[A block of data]
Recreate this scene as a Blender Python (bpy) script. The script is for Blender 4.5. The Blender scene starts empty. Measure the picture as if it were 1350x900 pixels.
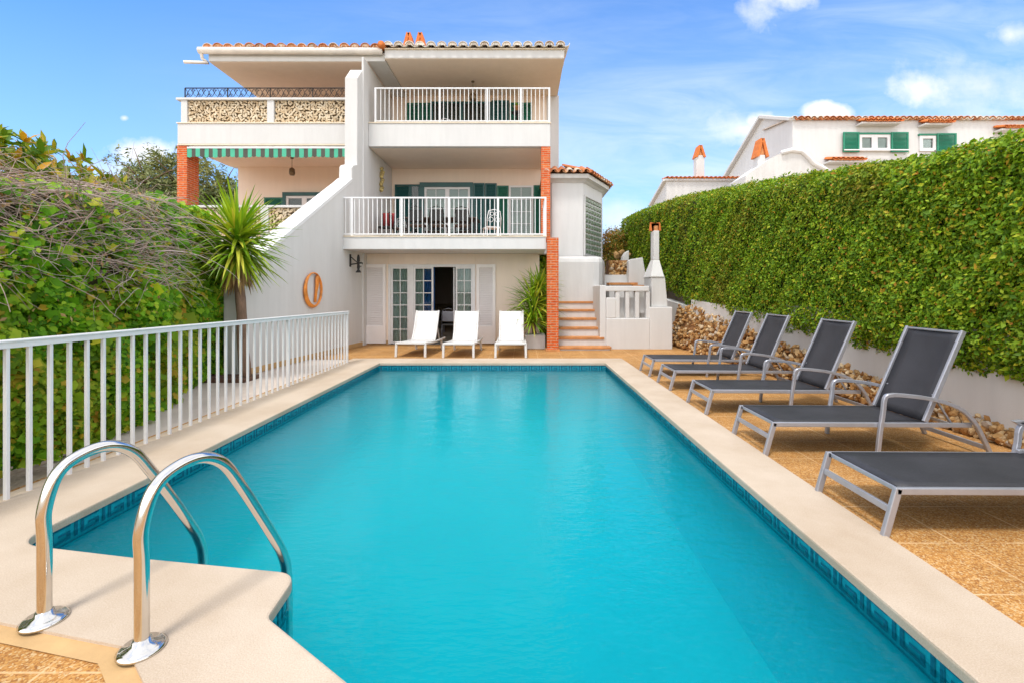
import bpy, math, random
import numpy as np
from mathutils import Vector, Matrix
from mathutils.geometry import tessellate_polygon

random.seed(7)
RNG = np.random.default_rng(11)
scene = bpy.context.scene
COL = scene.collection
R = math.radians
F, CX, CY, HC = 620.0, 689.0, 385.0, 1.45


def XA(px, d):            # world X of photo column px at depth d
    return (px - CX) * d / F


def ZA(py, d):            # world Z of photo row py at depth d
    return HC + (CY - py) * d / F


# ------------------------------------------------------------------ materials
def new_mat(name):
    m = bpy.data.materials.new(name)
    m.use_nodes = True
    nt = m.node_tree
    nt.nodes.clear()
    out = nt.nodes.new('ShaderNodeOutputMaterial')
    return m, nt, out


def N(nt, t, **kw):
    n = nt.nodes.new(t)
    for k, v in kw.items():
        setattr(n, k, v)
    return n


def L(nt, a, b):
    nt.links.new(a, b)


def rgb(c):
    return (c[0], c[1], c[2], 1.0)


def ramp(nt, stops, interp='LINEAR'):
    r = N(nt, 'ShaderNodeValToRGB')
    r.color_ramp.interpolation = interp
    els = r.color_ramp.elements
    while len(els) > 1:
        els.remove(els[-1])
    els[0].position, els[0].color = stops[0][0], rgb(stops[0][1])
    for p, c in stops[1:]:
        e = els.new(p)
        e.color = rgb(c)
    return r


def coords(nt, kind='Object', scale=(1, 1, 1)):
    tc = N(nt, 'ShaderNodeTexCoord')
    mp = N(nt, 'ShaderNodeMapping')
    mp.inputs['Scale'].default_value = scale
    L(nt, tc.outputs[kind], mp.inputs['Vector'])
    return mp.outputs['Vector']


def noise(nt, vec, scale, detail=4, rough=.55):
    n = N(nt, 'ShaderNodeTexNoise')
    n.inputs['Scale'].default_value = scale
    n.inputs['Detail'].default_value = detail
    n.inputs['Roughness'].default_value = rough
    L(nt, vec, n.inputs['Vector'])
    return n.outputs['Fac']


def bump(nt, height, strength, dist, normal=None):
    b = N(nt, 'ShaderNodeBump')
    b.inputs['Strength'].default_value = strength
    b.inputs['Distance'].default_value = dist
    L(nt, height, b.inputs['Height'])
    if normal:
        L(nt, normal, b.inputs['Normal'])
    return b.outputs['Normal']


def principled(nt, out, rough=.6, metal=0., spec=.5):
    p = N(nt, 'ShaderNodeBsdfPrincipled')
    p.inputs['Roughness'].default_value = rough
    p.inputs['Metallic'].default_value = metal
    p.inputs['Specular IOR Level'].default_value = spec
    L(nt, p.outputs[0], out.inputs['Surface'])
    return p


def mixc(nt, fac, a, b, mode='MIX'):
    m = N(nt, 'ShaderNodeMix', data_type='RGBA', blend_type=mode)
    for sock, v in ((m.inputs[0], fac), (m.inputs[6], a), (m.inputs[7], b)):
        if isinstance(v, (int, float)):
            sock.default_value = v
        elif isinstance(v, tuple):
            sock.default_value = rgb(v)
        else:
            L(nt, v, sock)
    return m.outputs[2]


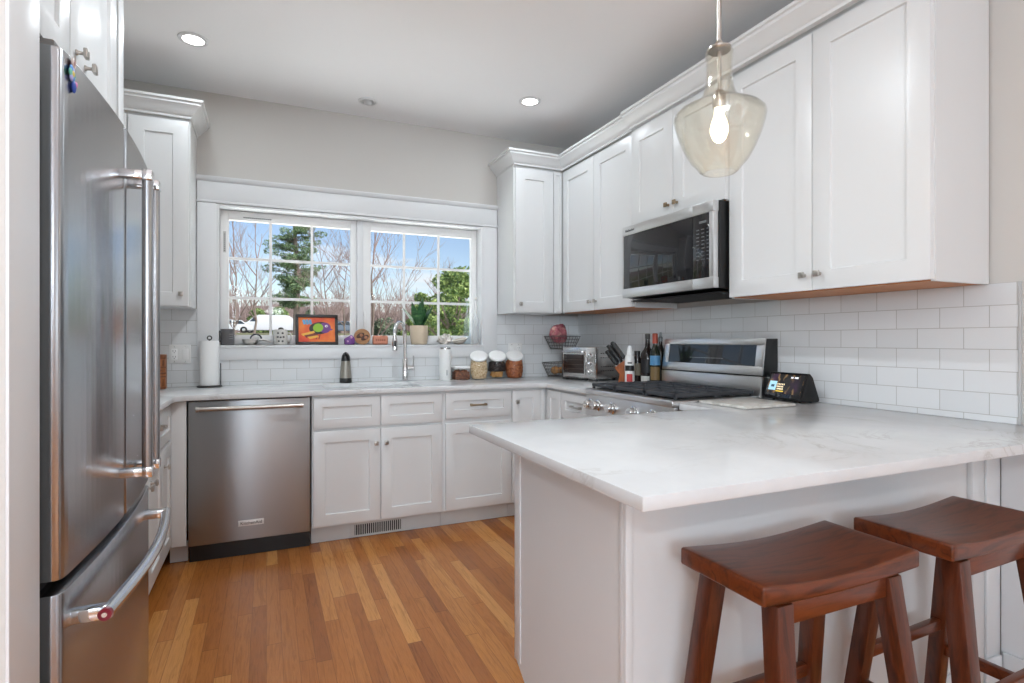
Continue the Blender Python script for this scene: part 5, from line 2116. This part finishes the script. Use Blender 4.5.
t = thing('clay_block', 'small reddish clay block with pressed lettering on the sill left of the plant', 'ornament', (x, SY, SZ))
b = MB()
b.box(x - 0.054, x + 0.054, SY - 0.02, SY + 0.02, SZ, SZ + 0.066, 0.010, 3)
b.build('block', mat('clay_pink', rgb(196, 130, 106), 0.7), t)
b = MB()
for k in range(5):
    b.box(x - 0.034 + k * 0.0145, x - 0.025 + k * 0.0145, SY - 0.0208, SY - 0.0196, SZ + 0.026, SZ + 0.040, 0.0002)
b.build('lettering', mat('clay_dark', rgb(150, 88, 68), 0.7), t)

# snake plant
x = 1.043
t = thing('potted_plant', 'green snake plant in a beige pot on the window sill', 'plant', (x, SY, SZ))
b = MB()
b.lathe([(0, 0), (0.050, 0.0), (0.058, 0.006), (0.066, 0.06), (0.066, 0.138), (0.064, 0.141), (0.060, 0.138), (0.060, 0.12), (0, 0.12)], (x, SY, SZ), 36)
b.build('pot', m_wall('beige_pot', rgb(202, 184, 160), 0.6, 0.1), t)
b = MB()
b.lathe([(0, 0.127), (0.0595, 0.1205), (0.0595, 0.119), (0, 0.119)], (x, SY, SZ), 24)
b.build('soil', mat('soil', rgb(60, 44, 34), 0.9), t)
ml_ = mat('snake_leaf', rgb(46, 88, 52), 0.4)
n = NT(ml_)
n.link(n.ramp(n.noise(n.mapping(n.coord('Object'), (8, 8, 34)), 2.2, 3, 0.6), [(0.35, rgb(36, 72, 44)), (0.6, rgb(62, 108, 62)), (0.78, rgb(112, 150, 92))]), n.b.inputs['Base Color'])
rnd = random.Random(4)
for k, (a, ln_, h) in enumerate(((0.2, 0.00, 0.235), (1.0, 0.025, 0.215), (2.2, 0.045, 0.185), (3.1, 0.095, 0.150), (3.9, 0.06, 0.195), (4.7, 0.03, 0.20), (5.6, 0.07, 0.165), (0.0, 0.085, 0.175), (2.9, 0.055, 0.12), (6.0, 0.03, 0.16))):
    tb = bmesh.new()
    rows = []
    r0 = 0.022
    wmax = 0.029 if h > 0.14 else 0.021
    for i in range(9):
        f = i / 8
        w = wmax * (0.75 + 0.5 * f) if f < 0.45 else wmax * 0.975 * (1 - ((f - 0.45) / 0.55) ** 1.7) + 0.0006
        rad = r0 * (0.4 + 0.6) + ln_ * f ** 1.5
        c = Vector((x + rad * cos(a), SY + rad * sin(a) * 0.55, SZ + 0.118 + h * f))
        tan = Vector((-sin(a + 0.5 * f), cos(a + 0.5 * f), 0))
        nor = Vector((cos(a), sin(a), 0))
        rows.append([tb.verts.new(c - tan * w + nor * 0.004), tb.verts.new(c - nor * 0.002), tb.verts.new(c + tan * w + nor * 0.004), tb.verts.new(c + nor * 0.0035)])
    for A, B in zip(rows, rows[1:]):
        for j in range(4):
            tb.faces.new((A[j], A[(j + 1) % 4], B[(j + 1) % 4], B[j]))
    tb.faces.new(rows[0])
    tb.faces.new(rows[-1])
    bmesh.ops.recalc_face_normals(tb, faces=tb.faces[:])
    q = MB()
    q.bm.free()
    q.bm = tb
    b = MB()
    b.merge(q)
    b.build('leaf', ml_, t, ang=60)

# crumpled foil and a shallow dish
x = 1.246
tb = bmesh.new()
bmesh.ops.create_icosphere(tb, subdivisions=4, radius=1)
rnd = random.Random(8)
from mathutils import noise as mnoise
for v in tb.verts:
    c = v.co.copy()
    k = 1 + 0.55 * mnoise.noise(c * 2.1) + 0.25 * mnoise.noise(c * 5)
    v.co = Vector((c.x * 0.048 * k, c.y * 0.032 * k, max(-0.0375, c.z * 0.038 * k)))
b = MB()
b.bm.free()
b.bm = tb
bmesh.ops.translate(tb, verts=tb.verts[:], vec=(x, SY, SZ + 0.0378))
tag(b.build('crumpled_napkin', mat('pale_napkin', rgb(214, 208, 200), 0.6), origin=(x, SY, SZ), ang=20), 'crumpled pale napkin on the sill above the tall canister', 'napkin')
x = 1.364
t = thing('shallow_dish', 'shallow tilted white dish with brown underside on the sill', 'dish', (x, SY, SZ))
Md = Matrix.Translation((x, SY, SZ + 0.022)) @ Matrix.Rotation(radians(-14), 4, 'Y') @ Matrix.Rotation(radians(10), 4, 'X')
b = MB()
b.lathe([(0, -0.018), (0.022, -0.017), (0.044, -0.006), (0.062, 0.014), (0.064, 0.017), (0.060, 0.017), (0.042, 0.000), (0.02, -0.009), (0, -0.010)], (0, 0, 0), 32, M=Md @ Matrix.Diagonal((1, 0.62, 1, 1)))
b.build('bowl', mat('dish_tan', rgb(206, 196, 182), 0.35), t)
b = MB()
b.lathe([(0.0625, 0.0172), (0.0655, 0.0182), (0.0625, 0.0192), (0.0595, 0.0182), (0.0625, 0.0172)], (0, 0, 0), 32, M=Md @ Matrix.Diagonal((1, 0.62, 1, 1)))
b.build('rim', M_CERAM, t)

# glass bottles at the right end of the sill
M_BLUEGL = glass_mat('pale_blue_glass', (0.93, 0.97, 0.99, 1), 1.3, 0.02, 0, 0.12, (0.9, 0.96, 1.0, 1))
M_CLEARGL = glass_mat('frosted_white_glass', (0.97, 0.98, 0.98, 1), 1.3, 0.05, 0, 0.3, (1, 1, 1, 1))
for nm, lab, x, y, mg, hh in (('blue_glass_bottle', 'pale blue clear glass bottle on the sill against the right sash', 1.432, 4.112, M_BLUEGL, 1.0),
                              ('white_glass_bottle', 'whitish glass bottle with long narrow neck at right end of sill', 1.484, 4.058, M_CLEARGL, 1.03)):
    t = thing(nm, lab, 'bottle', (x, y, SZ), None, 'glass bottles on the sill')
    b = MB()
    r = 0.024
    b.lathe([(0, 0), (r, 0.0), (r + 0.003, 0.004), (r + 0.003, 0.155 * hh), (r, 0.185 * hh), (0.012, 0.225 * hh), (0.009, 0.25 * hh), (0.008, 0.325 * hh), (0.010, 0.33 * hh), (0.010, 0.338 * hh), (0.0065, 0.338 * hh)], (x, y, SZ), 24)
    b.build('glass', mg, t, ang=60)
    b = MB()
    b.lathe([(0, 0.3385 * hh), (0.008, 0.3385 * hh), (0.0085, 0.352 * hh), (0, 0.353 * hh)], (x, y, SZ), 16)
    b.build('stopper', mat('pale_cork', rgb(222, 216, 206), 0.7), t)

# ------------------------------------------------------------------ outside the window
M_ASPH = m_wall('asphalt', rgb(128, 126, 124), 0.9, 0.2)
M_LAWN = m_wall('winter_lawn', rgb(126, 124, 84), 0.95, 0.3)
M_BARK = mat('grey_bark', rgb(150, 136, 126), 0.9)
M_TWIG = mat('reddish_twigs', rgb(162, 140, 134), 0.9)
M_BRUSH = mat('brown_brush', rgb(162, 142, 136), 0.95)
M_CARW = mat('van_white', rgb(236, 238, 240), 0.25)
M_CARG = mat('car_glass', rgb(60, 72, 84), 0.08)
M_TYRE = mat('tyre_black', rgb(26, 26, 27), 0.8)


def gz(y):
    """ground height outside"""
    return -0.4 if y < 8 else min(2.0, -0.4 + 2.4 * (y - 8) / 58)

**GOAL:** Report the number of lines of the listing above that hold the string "Python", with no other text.

**RESPONSE TO THE TASK:** 2